When a regulation barred Ed Maresh from enlisting in the Navy at the age of 16, he changed it.
Not the regulation: He changed his age.
After an unsuccessful trip to the recruiter’s office, Maresh did a little shopping on the way home and found what he needed to forge the date on his baptismal certificate.
That’s what got Maresh into the Navy during World War II.
The Vancouver resident is a member of a group known as Veterans of Underage Military Service: people who signed up before the legal enlistment age of 17.
It wasn’t like Maresh had a lot of better options. He’d already been on his own for a while. The youngest of nine boys, Maresh wasn’t getting along too well with his stepmother. He dropped out of school as a sophomore and left his home in Woodburn, Ore., to work graveyard shift in a Portland shipyard.
He eventually moved in with the family of his best friend, Clair Vandehey. When 17-year-old Clair — known as Buddy — said he was enlisting in the Navy, it sounded like a good idea to Maresh.
On Oct. 14, 1943, they went to the recruiting office in Salem, Ore. When the Navy recruiter asked how old the boys were, Maresh said he was 16.
The recruiter told Maresh: “Come back next year.”
Buddy told the recruiter: “If you don’t take him, you don’t get me neither.”
When they boys got home, Mrs. Vandehey asked if they were sailors.
“No, but we’ll take care of it tomorrow,” Buddy said.
Maresh finally told her what was going on. He’d bought a small bottle of ink remover on the way home.
“I was born in 1926. I put 1925 on my baptismal certificate. She looked at it,” Maresh said. “She looked at me.”
Then Buddy’s mom said, “I don’t think that will work. Get me some ink remover.”
She redid his forgery in a delicate hand, Maresh said, and then told him: “Now we’ll both go to jail.”
The following day, Buddy and Ed decided to take the train to Portland and enlist there instead of going back to Salem.
“Who did we see but the same guy who’d been in Salem the day before.
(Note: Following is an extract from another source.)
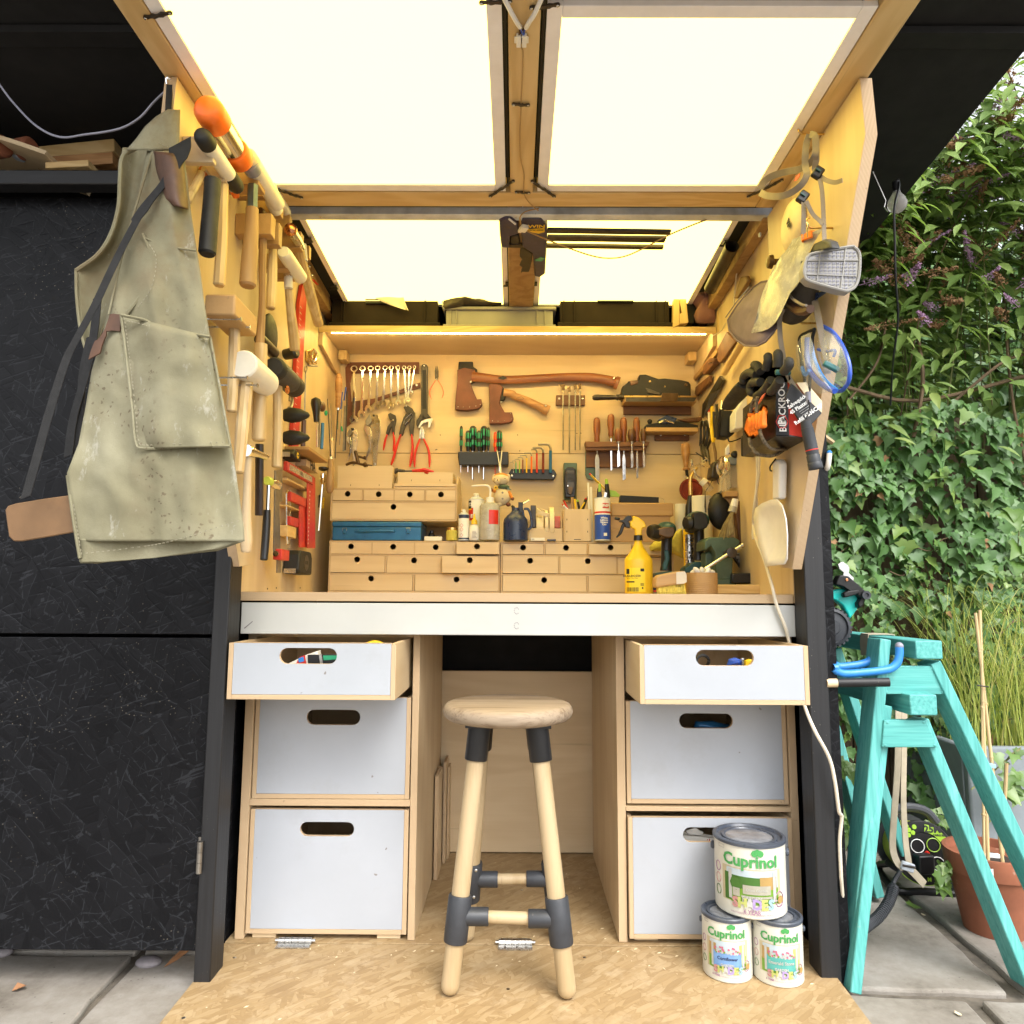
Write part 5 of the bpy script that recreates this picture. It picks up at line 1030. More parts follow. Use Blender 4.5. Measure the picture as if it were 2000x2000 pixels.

We got out quick,” Maresh said.
They figured the recruiter probably split his time between two offices.
“We waited until 2 p.m.,” and when they returned to the Portland office, “he wasn’t there.”
After boot camp, Buddy went to gunnery school and wound up on an attack transport in the South Pacific. Maresh took internal combustion engine training and was assigned to a patrol escort craft in Alaskan waters during the Aleutian campaign.
In addition to watching for Japanese submarines, his shipmates had to worry about the weather. Their ship was only 187 feet long, Maresh said, and it really got tossed around when wind gusts topped 100 mph.
“Waves were 55 feet high. We had to take them at 45 degree angles. If we hit them straight on, we’d have 50 feet of water come over our bow.”
Their skipper knew the pattern of the waves. But one night, as they were negotiating one wave, they were hit by a rogue that slammed into them from a different angle.
“It turned us 180 degrees and we lost all our power for a couple of minutes. The ship rolled to 57 degrees; at 57 degrees, it’s easier to walk on the bulkhead than on the deck,” Maresh said.
To keep the ship’s superstructure free of ice, “We rigged up a flexible steam line so the deck force could hose the ice off to keep us from capsizing,”Maresh said.
As combat operations transitioned, Maresh eventually wound up on a cruiser in the South Pacific as the war neared its conclusion.
Looking back on it a few days ago, Maresh said he’s glad he enlisted — even if it wasn’t what you’d call legal. He became a petty officer at 17, assuming a leadership role when his hometown friends were still in high school.
“It was the best thing that could have happened to a 16-year-old,” he said.